## STATED GOAL
Reproduce every entry exactly.

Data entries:

.....

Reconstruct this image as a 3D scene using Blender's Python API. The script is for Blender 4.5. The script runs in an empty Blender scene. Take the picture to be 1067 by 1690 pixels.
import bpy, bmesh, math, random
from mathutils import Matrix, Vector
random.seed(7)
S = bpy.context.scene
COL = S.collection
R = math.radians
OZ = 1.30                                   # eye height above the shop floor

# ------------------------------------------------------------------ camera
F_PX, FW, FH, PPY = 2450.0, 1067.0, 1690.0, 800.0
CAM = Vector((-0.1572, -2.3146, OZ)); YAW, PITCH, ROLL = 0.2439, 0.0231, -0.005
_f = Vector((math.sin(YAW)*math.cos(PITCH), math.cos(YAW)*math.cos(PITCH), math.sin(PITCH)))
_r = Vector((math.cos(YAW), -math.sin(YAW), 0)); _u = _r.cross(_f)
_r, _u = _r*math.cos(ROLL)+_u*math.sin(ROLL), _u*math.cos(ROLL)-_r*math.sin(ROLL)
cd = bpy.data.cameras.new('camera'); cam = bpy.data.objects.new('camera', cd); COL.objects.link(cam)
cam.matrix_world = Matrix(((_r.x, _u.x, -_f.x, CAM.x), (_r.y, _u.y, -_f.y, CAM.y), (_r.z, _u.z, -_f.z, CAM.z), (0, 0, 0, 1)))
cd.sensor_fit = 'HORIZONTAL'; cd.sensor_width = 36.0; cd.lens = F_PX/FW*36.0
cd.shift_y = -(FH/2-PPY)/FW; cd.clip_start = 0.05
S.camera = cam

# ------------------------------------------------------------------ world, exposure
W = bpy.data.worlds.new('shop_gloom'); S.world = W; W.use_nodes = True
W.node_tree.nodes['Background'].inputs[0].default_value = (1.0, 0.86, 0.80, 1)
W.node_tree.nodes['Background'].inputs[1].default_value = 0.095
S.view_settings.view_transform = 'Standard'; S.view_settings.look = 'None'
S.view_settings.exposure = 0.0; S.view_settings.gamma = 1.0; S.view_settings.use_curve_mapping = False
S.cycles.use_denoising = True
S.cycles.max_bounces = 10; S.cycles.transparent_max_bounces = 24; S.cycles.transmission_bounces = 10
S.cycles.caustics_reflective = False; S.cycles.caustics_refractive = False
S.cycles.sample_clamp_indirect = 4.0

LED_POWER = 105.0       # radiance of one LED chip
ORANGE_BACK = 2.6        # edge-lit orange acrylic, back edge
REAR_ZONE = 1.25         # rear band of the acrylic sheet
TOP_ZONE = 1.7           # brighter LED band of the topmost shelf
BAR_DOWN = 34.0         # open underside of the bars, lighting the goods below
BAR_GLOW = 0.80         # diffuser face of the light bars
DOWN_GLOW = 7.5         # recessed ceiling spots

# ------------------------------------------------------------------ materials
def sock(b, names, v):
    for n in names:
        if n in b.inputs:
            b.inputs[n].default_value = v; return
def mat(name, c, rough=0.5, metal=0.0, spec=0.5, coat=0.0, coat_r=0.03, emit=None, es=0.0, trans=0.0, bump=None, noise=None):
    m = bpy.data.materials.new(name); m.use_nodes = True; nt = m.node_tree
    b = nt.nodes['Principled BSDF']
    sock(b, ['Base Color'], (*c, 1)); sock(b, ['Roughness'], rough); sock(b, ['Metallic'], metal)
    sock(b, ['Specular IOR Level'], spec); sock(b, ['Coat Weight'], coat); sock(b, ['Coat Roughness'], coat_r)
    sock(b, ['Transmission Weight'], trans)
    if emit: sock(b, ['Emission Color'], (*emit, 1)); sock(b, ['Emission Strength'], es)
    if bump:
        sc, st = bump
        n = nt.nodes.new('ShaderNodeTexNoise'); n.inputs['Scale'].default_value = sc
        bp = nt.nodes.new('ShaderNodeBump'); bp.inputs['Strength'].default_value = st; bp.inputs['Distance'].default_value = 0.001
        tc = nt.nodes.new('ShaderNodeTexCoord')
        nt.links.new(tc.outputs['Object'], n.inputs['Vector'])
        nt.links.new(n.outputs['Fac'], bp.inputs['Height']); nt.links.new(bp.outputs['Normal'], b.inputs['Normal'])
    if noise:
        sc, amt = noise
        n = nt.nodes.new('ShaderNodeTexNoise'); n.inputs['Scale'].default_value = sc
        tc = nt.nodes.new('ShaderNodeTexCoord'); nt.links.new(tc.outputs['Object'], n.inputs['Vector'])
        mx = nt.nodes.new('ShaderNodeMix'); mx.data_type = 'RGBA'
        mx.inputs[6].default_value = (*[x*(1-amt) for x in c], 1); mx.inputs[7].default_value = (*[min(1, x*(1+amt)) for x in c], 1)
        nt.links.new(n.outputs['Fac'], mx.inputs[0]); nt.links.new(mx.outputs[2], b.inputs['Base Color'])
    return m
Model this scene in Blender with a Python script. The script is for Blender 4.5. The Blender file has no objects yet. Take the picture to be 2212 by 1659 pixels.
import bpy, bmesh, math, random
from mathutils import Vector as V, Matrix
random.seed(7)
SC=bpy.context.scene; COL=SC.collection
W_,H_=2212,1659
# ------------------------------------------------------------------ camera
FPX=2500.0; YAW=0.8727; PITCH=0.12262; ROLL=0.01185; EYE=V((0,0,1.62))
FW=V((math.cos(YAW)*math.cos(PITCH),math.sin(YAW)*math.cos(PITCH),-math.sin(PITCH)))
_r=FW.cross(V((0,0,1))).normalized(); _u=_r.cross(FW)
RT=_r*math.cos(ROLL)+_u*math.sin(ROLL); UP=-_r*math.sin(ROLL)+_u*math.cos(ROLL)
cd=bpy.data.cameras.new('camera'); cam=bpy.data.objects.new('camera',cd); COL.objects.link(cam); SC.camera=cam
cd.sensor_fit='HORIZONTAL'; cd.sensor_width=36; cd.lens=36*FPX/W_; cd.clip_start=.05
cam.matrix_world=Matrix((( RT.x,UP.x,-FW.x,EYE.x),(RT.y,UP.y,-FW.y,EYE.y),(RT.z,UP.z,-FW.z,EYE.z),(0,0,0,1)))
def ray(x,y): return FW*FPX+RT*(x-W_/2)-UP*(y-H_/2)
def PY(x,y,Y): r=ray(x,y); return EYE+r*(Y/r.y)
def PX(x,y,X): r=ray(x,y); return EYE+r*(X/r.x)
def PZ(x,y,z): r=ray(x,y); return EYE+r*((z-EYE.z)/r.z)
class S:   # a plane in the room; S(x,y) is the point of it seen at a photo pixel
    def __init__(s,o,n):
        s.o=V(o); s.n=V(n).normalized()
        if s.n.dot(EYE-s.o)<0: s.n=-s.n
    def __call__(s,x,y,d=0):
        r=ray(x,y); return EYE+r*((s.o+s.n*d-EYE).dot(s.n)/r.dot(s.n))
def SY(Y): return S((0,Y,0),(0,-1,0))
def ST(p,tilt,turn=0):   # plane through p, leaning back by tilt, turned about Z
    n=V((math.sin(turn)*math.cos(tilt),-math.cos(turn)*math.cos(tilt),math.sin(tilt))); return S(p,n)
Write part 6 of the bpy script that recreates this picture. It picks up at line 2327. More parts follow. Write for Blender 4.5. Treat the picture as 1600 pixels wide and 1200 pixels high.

.....

## THE SOLUTION
Reconstruct this image as a 3D scene using Blender's Python API. The script is for Blender 4.5. The script runs in an empty Blender scene. Take the picture to be 1067 by 1690 pixels.
import bpy, bmesh, math, random
from mathutils import Matrix, Vector
random.seed(7)
S = bpy.context.scene
COL = S.collection
R = math.radians
OZ = 1.30                                   # eye height above the shop floor

# ------------------------------------------------------------------ camera
F_PX, FW, FH, PPY = 2450.0, 1067.0, 1690.0, 800.0
CAM = Vector((-0.1572, -2.3146, OZ)); YAW, PITCH, ROLL = 0.2439, 0.0231, -0.005
_f = Vector((math.sin(YAW)*math.cos(PITCH), math.cos(YAW)*math.cos(PITCH), math.sin(PITCH)))
_r = Vector((math.cos(YAW), -math.sin(YAW), 0)); _u = _r.cross(_f)
_r, _u = _r*math.cos(ROLL)+_u*math.sin(ROLL), _u*math.cos(ROLL)-_r*math.sin(ROLL)
cd = bpy.data.cameras.new('camera'); cam = bpy.data.objects.new('camera', cd); COL.objects.link(cam)
cam.matrix_world = Matrix(((_r.x, _u.x, -_f.x, CAM.x), (_r.y, _u.y, -_f.y, CAM.y), (_r.z, _u.z, -_f.z, CAM.z), (0, 0, 0, 1)))
cd.sensor_fit = 'HORIZONTAL'; cd.sensor_width = 36.0; cd.lens = F_PX/FW*36.0
cd.shift_y = -(FH/2-PPY)/FW; cd.clip_start = 0.05
S.camera = cam

# ------------------------------------------------------------------ world, exposure
W = bpy.data.worlds.new('shop_gloom'); S.world = W; W.use_nodes = True
W.node_tree.nodes['Background'].inputs[0].default_value = (1.0, 0.86, 0.80, 1)
W.node_tree.nodes['Background'].inputs[1].default_value = 0.095
S.view_settings.view_transform = 'Standard'; S.view_settings.look = 'None'
S.view_settings.exposure = 0.0; S.view_settings.gamma = 1.0; S.view_settings.use_curve_mapping = False
S.cycles.use_denoising = True
S.cycles.max_bounces = 10; S.cycles.transparent_max_bounces = 24; S.cycles.transmission_bounces = 10
S.cycles.caustics_reflective = False; S.cycles.caustics_refractive = False
S.cycles.sample_clamp_indirect = 4.0

LED_POWER = 105.0       # radiance of one LED chip
ORANGE_BACK = 2.6        # edge-lit orange acrylic, back edge
REAR_ZONE = 1.25         # rear band of the acrylic sheet
TOP_ZONE = 1.7           # brighter LED band of the topmost shelf
BAR_DOWN = 34.0         # open underside of the bars, lighting the goods below
BAR_GLOW = 0.80         # diffuser face of the light bars
DOWN_GLOW = 7.5         # recessed ceiling spots

# ------------------------------------------------------------------ materials
def sock(b, names, v):
    for n in names:
        if n in b.inputs:
            b.inputs[n].default_value = v; return
def mat(name, c, rough=0.5, metal=0.0, spec=0.5, coat=0.0, coat_r=0.03, emit=None, es=0.0, trans=0.0, bump=None, noise=None):
    m = bpy.data.materials.new(name); m.use_nodes = True; nt = m.node_tree
    b = nt.nodes['Principled BSDF']
    sock(b, ['Base Color'], (*c, 1)); sock(b, ['Roughness'], rough); sock(b, ['Metallic'], metal)
    sock(b, ['Specular IOR Level'], spec); sock(b, ['Coat Weight'], coat); sock(b, ['Coat Roughness'], coat_r)
    sock(b, ['Transmission Weight'], trans)
    if emit: sock(b, ['Emission Color'], (*emit, 1)); sock(b, ['Emission Strength'], es)
    if bump:
        sc, st = bump
        n = nt.nodes.new('ShaderNodeTexNoise'); n.inputs['Scale'].default_value = sc
        bp = nt.nodes.new('ShaderNodeBump'); bp.inputs['Strength'].default_value = st; bp.inputs['Distance'].default_value = 0.001
        tc = nt.nodes.new('ShaderNodeTexCoord')
        nt.links.new(tc.outputs['Object'], n.inputs['Vector'])
        nt.links.new(n.outputs['Fac'], bp.inputs['Height']); nt.links.new(bp.outputs['Normal'], b.inputs['Normal'])
    if noise:
        sc, amt = noise
        n = nt.nodes.new('ShaderNodeTexNoise'); n.inputs['Scale'].default_value = sc
        tc = nt.nodes.new('ShaderNodeTexCoord'); nt.links.new(tc.outputs['Object'], n.inputs['Vector'])
        mx = nt.nodes.new('ShaderNodeMix'); mx.data_type = 'RGBA'
        mx.inputs[6].default_value = (*[x*(1-amt) for x in c], 1); mx.inputs[7].default_value = (*[min(1, x*(1+amt)) for x in c], 1)
        nt.links.new(n.outputs['Fac'], mx.inputs[0]); nt.links.new(mx.outputs[2], b.inputs['Base Color'])
    return m
Model this scene in Blender with a Python script. The script is for Blender 4.5. The Blender file has no objects yet. Take the picture to be 2212 by 1659 pixels.
import bpy, bmesh, math, random
from mathutils import Vector as V, Matrix
random.seed(7)
SC=bpy.context.scene; COL=SC.collection
W_,H_=2212,1659
# ------------------------------------------------------------------ camera
FPX=2500.0; YAW=0.8727; PITCH=0.12262; ROLL=0.01185; EYE=V((0,0,1.62))
FW=V((math.cos(YAW)*math.cos(PITCH),math.sin(YAW)*math.cos(PITCH),-math.sin(PITCH)))
_r=FW.cross(V((0,0,1))).normalized(); _u=_r.cross(FW)
RT=_r*math.cos(ROLL)+_u*math.sin(ROLL); UP=-_r*math.sin(ROLL)+_u*math.cos(ROLL)
cd=bpy.data.cameras.new('camera'); cam=bpy.data.objects.new('camera',cd); COL.objects.link(cam); SC.camera=cam
cd.sensor_fit='HORIZONTAL'; cd.sensor_width=36; cd.lens=36*FPX/W_; cd.clip_start=.05
cam.matrix_world=Matrix((( RT.x,UP.x,-FW.x,EYE.x),(RT.y,UP.y,-FW.y,EYE.y),(RT.z,UP.z,-FW.z,EYE.z),(0,0,0,1)))
def ray(x,y): return FW*FPX+RT*(x-W_/2)-UP*(y-H_/2)
def PY(x,y,Y): r=ray(x,y); return EYE+r*(Y/r.y)
def PX(x,y,X): r=ray(x,y); return EYE+r*(X/r.x)
def PZ(x,y,z): r=ray(x,y); return EYE+r*((z-EYE.z)/r.z)
class S:   # a plane in the room; S(x,y) is the point of it seen at a photo pixel
    def __init__(s,o,n):
        s.o=V(o); s.n=V(n).normalized()
        if s.n.dot(EYE-s.o)<0: s.n=-s.n
    def __call__(s,x,y,d=0):
        r=ray(x,y); return EYE+r*((s.o+s.n*d-EYE).dot(s.n)/r.dot(s.n))
def SY(Y): return S((0,Y,0),(0,-1,0))
def ST(p,tilt,turn=0):   # plane through p, leaning back by tilt, turned about Z
    n=V((math.sin(turn)*math.cos(tilt),-math.cos(turn)*math.cos(tilt),math.sin(tilt))); return S(p,n)
Write part 6 of the bpy script that recreates this picture. It picks up at line 2327. More parts follow. Write for Blender 4.5. Treat the picture as 1600 pixels wide and 1200 pixels high.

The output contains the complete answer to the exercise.